* _Instructions to follow_: Write out each line beneath this one exactly as it reads.

.....

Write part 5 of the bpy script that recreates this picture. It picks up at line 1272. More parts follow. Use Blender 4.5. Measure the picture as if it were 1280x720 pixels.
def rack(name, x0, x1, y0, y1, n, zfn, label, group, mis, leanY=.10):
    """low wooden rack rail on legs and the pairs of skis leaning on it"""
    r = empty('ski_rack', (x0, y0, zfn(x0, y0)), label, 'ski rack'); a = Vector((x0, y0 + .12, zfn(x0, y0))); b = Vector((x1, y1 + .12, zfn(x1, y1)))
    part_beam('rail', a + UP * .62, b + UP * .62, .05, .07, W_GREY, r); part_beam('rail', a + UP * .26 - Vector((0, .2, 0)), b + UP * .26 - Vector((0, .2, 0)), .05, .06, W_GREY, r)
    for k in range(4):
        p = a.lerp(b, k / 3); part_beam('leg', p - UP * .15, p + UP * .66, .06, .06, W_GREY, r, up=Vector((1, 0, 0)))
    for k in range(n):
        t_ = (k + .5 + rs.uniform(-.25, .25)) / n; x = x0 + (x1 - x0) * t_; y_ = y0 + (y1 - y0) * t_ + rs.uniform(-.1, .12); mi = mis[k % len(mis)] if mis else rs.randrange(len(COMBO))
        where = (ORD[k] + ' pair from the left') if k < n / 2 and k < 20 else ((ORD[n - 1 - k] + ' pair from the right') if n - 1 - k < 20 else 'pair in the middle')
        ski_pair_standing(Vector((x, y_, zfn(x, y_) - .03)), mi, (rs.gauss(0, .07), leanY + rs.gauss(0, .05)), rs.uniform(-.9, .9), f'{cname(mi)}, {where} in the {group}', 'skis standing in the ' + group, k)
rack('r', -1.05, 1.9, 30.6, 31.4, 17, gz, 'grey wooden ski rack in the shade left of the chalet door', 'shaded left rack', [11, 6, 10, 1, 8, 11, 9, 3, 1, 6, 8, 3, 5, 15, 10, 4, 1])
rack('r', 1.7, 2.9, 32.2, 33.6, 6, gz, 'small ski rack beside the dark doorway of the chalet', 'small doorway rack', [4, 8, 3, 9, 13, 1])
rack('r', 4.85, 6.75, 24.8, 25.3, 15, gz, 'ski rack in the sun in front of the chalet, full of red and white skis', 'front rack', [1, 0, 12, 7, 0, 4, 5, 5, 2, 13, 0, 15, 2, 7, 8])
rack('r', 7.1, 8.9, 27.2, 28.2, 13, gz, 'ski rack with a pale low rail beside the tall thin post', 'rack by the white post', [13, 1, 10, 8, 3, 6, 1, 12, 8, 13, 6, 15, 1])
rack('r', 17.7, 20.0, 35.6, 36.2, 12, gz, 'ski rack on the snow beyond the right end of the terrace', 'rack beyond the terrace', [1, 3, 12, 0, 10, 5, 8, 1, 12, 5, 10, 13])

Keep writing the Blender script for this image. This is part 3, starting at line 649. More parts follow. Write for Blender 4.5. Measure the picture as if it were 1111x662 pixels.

.....

* _Answer to this exercise_:
Write part 5 of the bpy script that recreates this picture. It picks up at line 1272. More parts follow. Use Blender 4.5. Measure the picture as if it were 1280x720 pixels.
def rack(name, x0, x1, y0, y1, n, zfn, label, group, mis, leanY=.10):
    """low wooden rack rail on legs and the pairs of skis leaning on it"""
    r = empty('ski_rack', (x0, y0, zfn(x0, y0)), label, 'ski rack'); a = Vector((x0, y0 + .12, zfn(x0, y0))); b = Vector((x1, y1 + .12, zfn(x1, y1)))
    part_beam('rail', a + UP * .62, b + UP * .62, .05, .07, W_GREY, r); part_beam('rail', a + UP * .26 - Vector((0, .2, 0)), b + UP * .26 - Vector((0, .2, 0)), .05, .06, W_GREY, r)
    for k in range(4):
        p = a.lerp(b, k / 3); part_beam('leg', p - UP * .15, p + UP * .66, .06, .06, W_GREY, r, up=Vector((1, 0, 0)))
    for k in range(n):
        t_ = (k + .5 + rs.uniform(-.25, .25)) / n; x = x0 + (x1 - x0) * t_; y_ = y0 + (y1 - y0) * t_ + rs.uniform(-.1, .12); mi = mis[k % len(mis)] if mis else rs.randrange(len(COMBO))
        where = (ORD[k] + ' pair from the left') if k < n / 2 and k < 20 else ((ORD[n - 1 - k] + ' pair from the right') if n - 1 - k < 20 else 'pair in the middle')
        ski_pair_standing(Vector((x, y_, zfn(x, y_) - .03)), mi, (rs.gauss(0, .07), leanY + rs.gauss(0, .05)), rs.uniform(-.9, .9), f'{cname(mi)}, {where} in the {group}', 'skis standing in the ' + group, k)
rack('r', -1.05, 1.9, 30.6, 31.4, 17, gz, 'grey wooden ski rack in the shade left of the chalet door', 'shaded left rack', [11, 6, 10, 1, 8, 11, 9, 3, 1, 6, 8, 3, 5, 15, 10, 4, 1])
rack('r', 1.7, 2.9, 32.2, 33.6, 6, gz, 'small ski rack beside the dark doorway of the chalet', 'small doorway rack', [4, 8, 3, 9, 13, 1])
rack('r', 4.85, 6.75, 24.8, 25.3, 15, gz, 'ski rack in the sun in front of the chalet, full of red and white skis', 'front rack', [1, 0, 12, 7, 0, 4, 5, 5, 2, 13, 0, 15, 2, 7, 8])
rack('r', 7.1, 8.9, 27.2, 28.2, 13, gz, 'ski rack with a pale low rail beside the tall thin post', 'rack by the white post', [13, 1, 10, 8, 3, 6, 1, 12, 8, 13, 6, 15, 1])
rack('r', 17.7, 20.0, 35.6, 36.2, 12, gz, 'ski rack on the snow beyond the right end of the terrace', 'rack beyond the terrace', [1, 3, 12, 0, 10, 5, 8, 1, 12, 5, 10, 13])

Keep writing the Blender script for this image. This is part 3, starting at line 649. More parts follow. Write for Blender 4.5. Measure the picture as if it were 1111x662 pixels.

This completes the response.